His career started underwriting financial lines at Arch Capital. The switch to software came from the Wes network: teammate and fraternity brother Anthony Antonellis recruited
him to an entry-level sales org at VMware. Croughan jumped at 25 and never looked back. The steepest learning curve was the "tech" piece without a technical degree, but it was easier than he expected. His advice to students eyeing tech sales: don't disqualify yourself just because you weren't a CS major.
He explains his role in plain English: an enterprise account manager is a trusted guide for big customers, making sure they understand their cybersecurity tools and get value from them. You bridge technical specialists on both sides and translate for the non-technical decision-makers. When a CIO asks what Fortinet solves first, he keeps it simple: businesses add cloud, AI, hybrid work, and connected devices, and the attack surface explodes. Most teams respond by layering dozens of tools that don't talk to each other. Fortinet's platform is built to change that—networking and security on one system—so organizations can consolidate vendors without losing performance, see and control everything from one place, and move faster, securely.
Will's territory runs on partners—VARs, MSPs, hyperscalers—so trust is built the old-fashioned way. "Do what you say you're going to do," he says.

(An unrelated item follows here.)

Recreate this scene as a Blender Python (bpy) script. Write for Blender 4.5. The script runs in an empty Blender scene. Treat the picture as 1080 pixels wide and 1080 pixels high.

Faces repeat across the ecosystem over time; honesty and follow-through don't get forgotten. Everyone needs to make a living, but the North Star is the same: provide real value to the customer, together.
Classroom habits helped, too. He points to professors Joslyn Trager and Logan Dancey for sharpening critical thinking and communication. Vigorous debate over hard topics translated to writing tighter emails, asking better questions, and staying composed when conversations get tough.
For Wesleyan athletes trying to break into tech sales, he starts with perspective. "Don't doubt yourself," he says. You're graduating from a top school while competing in one of Division III's best conferences—and winning championships. "Remember those freezing nights in October and November hitting your buddies on Citrin at 7 p.m. on a random Tuesday. Selling from Zoom meetings and air-conditioned offices is a breeze comparatively." In interviews, talk about the discipline it took to balance academics and athletics—and then deliver on that promise when you're hired.
Right now he's working to deepen his fluency across the full enterprise IT stack, with a manager who's invested in his development. The network keeps paying off—Wesleyan and the broader NESCAC crop up everywhere in partners and vendors. When days run long, he thinks back to the 5 a.m. alarms for winter conditioning at Freeman and those cold nights in pads. "Hey, I did that," he tells himself. "This tech sales thing isn't too tough comparatively."